The removal of Trident from Scottish waters will be difficult to achieve: the transfer would cost billions, while the construction of a new base south of the border would be fiercely opposed.

For some, the narrowly backed Nato vote proves the SNP is split. In reality, the issues that divide are less significant than the cause that unites: independence.

“We are focused on our north star,” said one delegate.

By 2014, the SNP – blessed with a ground operation unmatched by other political parties – will make the case in every parish and community.

And while it will be an SNP-dominated campaign, it will not be just an SNP platform – if only because that would turn off middle- ground voters, even those who believe the SNP has delivered competent government.

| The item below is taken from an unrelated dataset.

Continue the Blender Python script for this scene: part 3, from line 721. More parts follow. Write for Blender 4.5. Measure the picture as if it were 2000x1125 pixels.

On Saturday, the head of the campaign for a Yes vote, Blair Jenkins – who has never been a member of any party – offered instructions: “There’ll be Tories in this campaign, Labour people. Make them welcome.”

Ten thousand “ambassadors” will be trained to spread the message, while the SNP has studied US presidential campaigns for lessons that can be brought back.

Declarations from politicians have an impact, but, more importantly, voting choices are dictated, or influenced, by what people hear from people they know and trust. “Persuade just one other person,” Jenkins said.

The SNP’s opponents are disparate and divided. Labour has its own reasons for wanting a No vote, since Scottish independence would deprive it of the chance of a House of Commons majority in London. Scottish Labour has given a hostage to fortune by warning that universal benefits cannot be afforded indefinitely.

The Conservatives are a spent force, while the Liberal Democrats are on the retreat.

Two years, however, is a long time. If the Conservative-Liberal Democrats coalition will be more unpopular by then, so, too, could Salmond, who will have been in office for seven years by then.

Given the opinion polls, it would be easy to write off the SNP’s chances. Such a view would be a mistake. Scotland is already a different country. There is a battle to be fought.